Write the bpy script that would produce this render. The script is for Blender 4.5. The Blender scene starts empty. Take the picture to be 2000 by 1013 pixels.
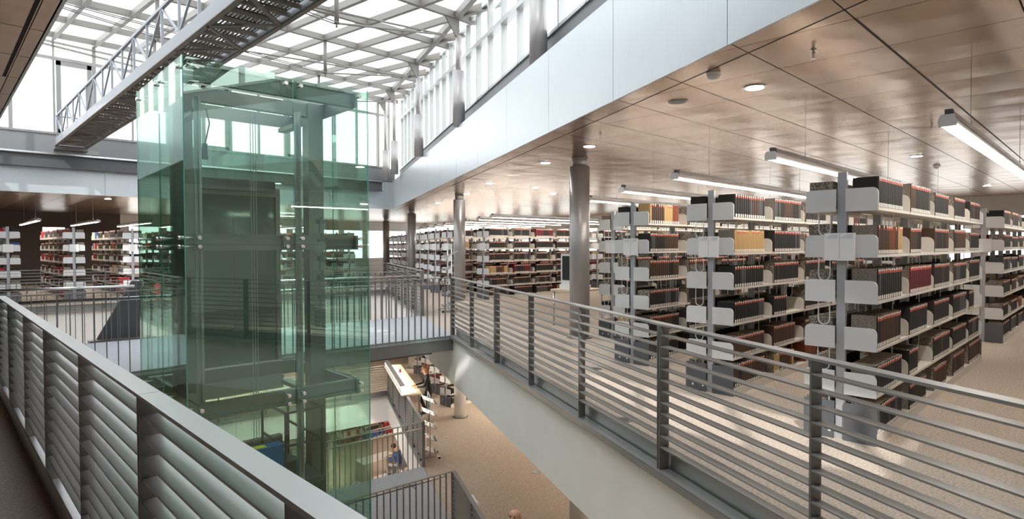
import bpy, bmesh, math, random
from mathutils import Vector, Matrix
R = math.radians
random.seed(7)
SC = bpy.context.scene
COL = SC.collection

# ------------------------------------------------------------ camera, light, exposure
F, PITCH, ROLL, YAW, EYE = 1167.6, -.0221, -.0031, R(44.34), 1.6
cam_d = bpy.data.cameras.new('camera')
cam_d.sensor_width = 36.0
cam_d.lens = F / 2000 * 36
cam_d.clip_start = .05
cam_d.clip_end = 300
cam = bpy.data.objects.new('camera', cam_d)
COL.objects.link(cam)
def _g(v):
    c, s = math.cos(YAW), math.sin(YAW)
    return Vector((v[0]*c + v[1]*s, -v[0]*s + v[1]*c, v[2]))
cp, sp, cr, sr = math.cos(PITCH), math.sin(PITCH), math.cos(ROLL), math.sin(ROLL)
_fw, _up, _rt = Vector((0, cp, sp)), Vector((0, -sp, cp)), Vector((1, 0, 0))
RT, UP, FW = _g(cr*_rt + sr*_up), _g(-sr*_rt + cr*_up), _g(_fw)
cam.matrix_world = Matrix(((RT.x, UP.x, -FW.x, 0), (RT.y, UP.y, -FW.y, 0), (RT.z, UP.z, -FW.z, EYE), (0, 0, 0, 1)))
SC.camera = cam
SC.view_settings.view_transform = 'Standard'
SC.view_settings.look = 'None'
SC.view_settings.exposure = 0.8
SC.view_settings.gamma = 1.0
SC.view_settings.use_curve_mapping = False
SC.cycles.transparent_max_bounces = 32
SC.cycles.max_bounces = 10
SC.cycles.diffuse_bounces = 5
SC.cycles.glossy_bounces = 5
SC.cycles.sample_clamp_indirect = 6
SC.cycles.use_denoising = True

SKY, SUN, TUBE, DOWN, LOWER = 1.9, 2.6, 22.0, 32.0, 64.0
world = bpy.data.worlds.new('sky')
SC.world = world
world.use_nodes = True
wn = world.node_tree
wn.nodes.clear()
bg = wn.nodes.new('ShaderNodeBackground')
tc = wn.nodes.new('ShaderNodeTexCoord')
sx = wn.nodes.new('ShaderNodeSeparateXYZ')
rp = wn.nodes.new('ShaderNodeValToRGB')
rp.color_ramp.elements[0].position = 0.0
rp.color_ramp.elements[0].color = (1, 1, 1, 1)
rp.color_ramp.elements[1].position = .9
rp.color_ramp.elements[1].color = (.93, .96, 1, 1)
wo = wn.nodes.new('ShaderNodeOutputWorld')
wn.links.new(tc.outputs['Generated'], sx.inputs[0])
wn.links.new(sx.outputs['Z'], rp.inputs[0])
wn.links.new(rp.outputs[0], bg.inputs[0])
bg.inputs[1].default_value = SKY
wn.links.new(bg.outputs[0], wo.inputs[0])
sun_d = bpy.data.lights.new('sun', 'SUN')
sun_d.energy = SUN
sun_d.angle = R(.8)
sun_d.color = (1, .96, .90)
sun = bpy.data.objects.new('sun', sun_d)
COL.objects.link(sun)
sun.rotation_euler = Vector((.62, .42, -.66)).to_track_quat('-Z', 'Y').to_euler()
sun.location = (-20, -10, 30)

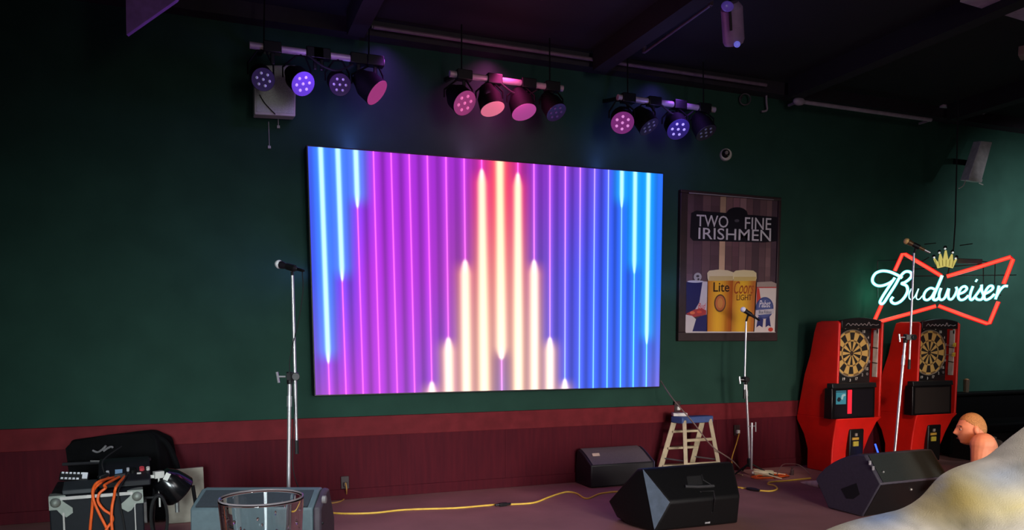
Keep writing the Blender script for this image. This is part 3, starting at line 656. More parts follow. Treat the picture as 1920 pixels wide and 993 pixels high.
    m = MB(); p = Y(1624.5, 700.5, yb-.01)+off_; m.lathe([(.014, 0), (.016, .012), (.011, .012), (.009, .004)], frame(p, (0, -1, 0)), 16); m.build('button', mat('button_grey', (110, 104, 104), .4), t)
    # dart holder strip on the inner face of the far wing
    zc0, zc1 = Y(1644, 618, YF+.07).z, Y(1642, 706, YF+.07).z; zc = (zc0+zc1)/2
    m = MB(); m.box(V((XB-wt-.005, YF+.068, zc))+off_, (.010, .062, zc0-zc1)); m.box(V((XB-wt-.005, YF+.05, zc0-.005))+off_, (.010, .025, .07)); hs = m.build('dart_holder', mat('holder_white', (196, 184, 176), .5, var=.2), t, bev=.003)
    for f in (-.2, .12):
        m = MB(); m.box(V((XB-wt-.012, YF+.068, zc+f*(zc0-zc1)))+off_, (.006, .07, .009), Matrix.Rotation(.15, 3, 'X')); m.build('holder_clip', BLACK, hs)
    # monitor
    a, b2, c2, d2 = Y(1559, 786, YF-.02), Y(1640, 786, YF-.02), Y(1639, 728, YF-.012), Y(1560, 728, YF-.012)
    b2.z = a.z; c2.z = d2.z; c2.x = b2.x; d2.x = a.x
    Q = [p+off_ for p in (a, b2, c2, d2)]
    m = MB(); m.prism(Q, [V((p.x, YF+.09, p.z)) for p in Q]); mon = m.build('monitor', mat('monitor_black', (16, 14, 16), .3), t, bev=.008)
    g = [Q[0].lerp(Q[2], .06), Q[1].lerp(Q[3], .06), Q[2].lerp(Q[0], .06), Q[3].lerp(Q[1], .06)]
    m = MB(); m.poly([p+V((0, -.0035, 0)) for p in g]); m.build('screen', mat('screen_dark_%d' % lit, (22, 18, 24) if lit else (44, 38, 36), .35, var=.05), mon)
    m = MB(); sh = [Q[3]+V((0, -.01, 0)), Q[2]+V((.01, -.01, 0)), Q[2]+V((.01, .0, .05)), Q[3]+V((0, .0, .05))]; m.prism(sh, [V((p.x, YF+.06, p.z)) for p in sh]); m.build('ledge', BLACK, t, bev=.006)
    if lit:
        def mp_(u, v): return g[0].lerp(g[1], u).lerp(g[3].lerp(g[2], u), v)
        m = MB()
        m.poly([mp_(u, v)+V((0, -.0055, 0)) for u, v in ((.03, .48), (.29, .48), (.29, .98), (.03, .98))], 0, (70, 160, 176))
        m.poly([mp_(u, v)+V((0, -.0062, 0)) for u, v in ((.05, .64), (.08, .58), (.13, .58), (.16, .66), (.13, .74), (.08, .74))], 0, (20, 30, 40))
        m.poly([mp_(u, v)+V((0, -.0062, 0)) for u, v in ((.16, .68), (.20, .64), (.22, .76), (.28, .80), (.26, .86), (.2, .85), (.17, .8))], 0, (190, 220, 220))
        m.poly([mp_(u, v)+V((0, -.0062, 0)) for u, v in ((.03, .92), (.29, .92), (.29, .95), (.03, .95))], 0, (30, 60, 80))
        m.build('picture', vmat('picture_glow', .5, em=.55), mon, flat=True)
        m = MB(); m.poly([mp_(u, v)+V((0, -.0055, 0)) for u, v in ((.33, .12), (.44, .12), (.44, 1.0), (.33, 1.0))]); m.build('score_bar', mat('red_glow', (230, 30, 50), .5, em=.75), mon)
    # coin door
    yd = YF+.02; a = Y(1591, 806, yd); b2 = Y(1616, 850, yd); zc = (a.z+b2.z)/2-.06
    m = MB(); m.box(V(((a.x+b2.x)/2, YF+.025, zc))+off_, (b2.x-a.x, .05, a.z-b2.z+.14)); cd = m.build('coin_door', mat('door_black', (14, 13, 14), .4), t, bev=.012)
    for pxs, cl in (((1602, 814, .03, .03), (150, 140, 130)), ((1600.5, 821.5, .085, .026), (206, 160, 60)), ((1601, 831, .07, .05), (196, 176, 60))):
        p = Y(pxs[0], pxs[1], yd)+off_; m = MB(); m.box(V((p.x, YF-.004, p.z)), (pxs[2], .012, pxs[3])); m.build('coin_slot', mat('slot_%d' % cl[1], cl, .5), cd, bev=.002)
    return t, cb, RB
DX2 = Y(1800, 640, YF).x-XB
_, cb1, RB1 = dart_machine(0, 'red dart machine with a lit blue picture and red bar on its monitor', 1)
_, cb2, RB2 = dart_machine(DX2, 'red dart machine with a blank grey monitor, behind the tall mic stand', 0)
for i, (px, py) in enumerate(((1766, 649), (1768, 667))):
    tip = Y(px-8, py-2, cb2.y-.004); tip = V((cb2.x+RB2*(.93 if i else .95), cb2.y-.004, tip.z)); dr = V((.25, -1, .05)).normalized()
    t = thing('dart', 'yellow-flighted dart stuck in the %s of the board behind the mic stand' % ('lower edge' if i else 'upper edge'), 'dart', tip)
    m = MB(); m.lathe([(.0008, 0), (.003, .03), (.0035, .07), (.002, .1)], frame(tip, dr), 8); m.build('barrel', STEEL, t)
    m = MB()
    for k in range(2):
        s_ = V((0, 0, 1)) if k else dr.cross(V((0, 0, 1))); b0 = tip+dr*.075; m._add([b0-s_*.004, b0+s_*.022+dr*.02, b0+s_*.022+dr*.045, b0-s_*.022+dr*.045, b0-s_*.022+dr*.02], [(0, 1, 2, 3, 4)])
    m.build('flight', mat('flight_yellow', (225, 190, 70), .5), t)
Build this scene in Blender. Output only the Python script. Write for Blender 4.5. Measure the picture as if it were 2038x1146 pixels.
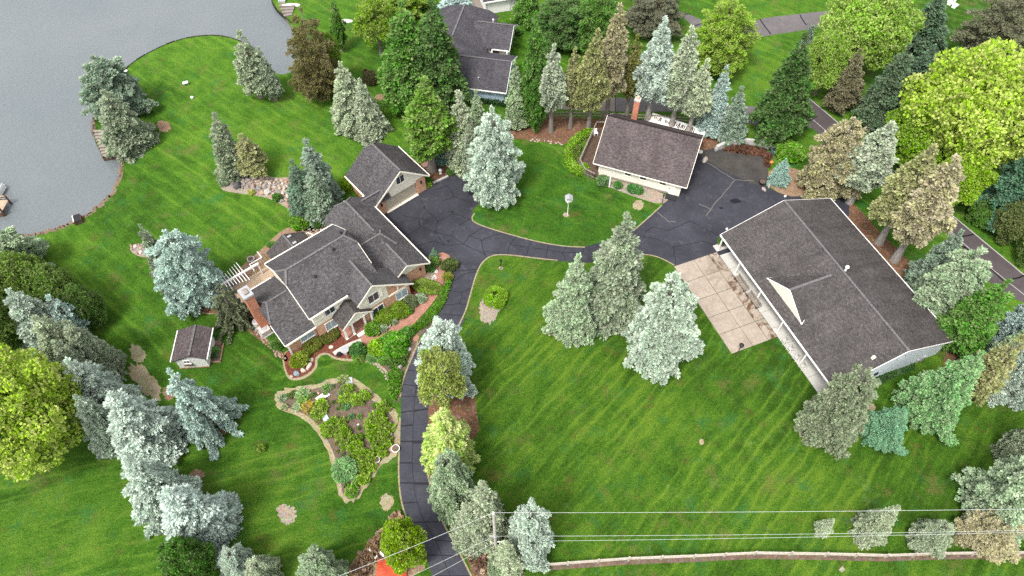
□ □ □
◆ **Aim**: Leave the pictures out and reproduce exactly the lines from the top of the listing above through the line with "COL = SC.collection".

◆ **Exercise result**:
Write the bpy script that would produce this render. The script is for Blender 4.5. The Blender scene starts empty. Take the picture to be 2000 by 1013 pixels.
import bpy, bmesh, math, random
from mathutils import Vector, Matrix
R = math.radians
random.seed(7)
SC = bpy.context.scene
COL = SC.collection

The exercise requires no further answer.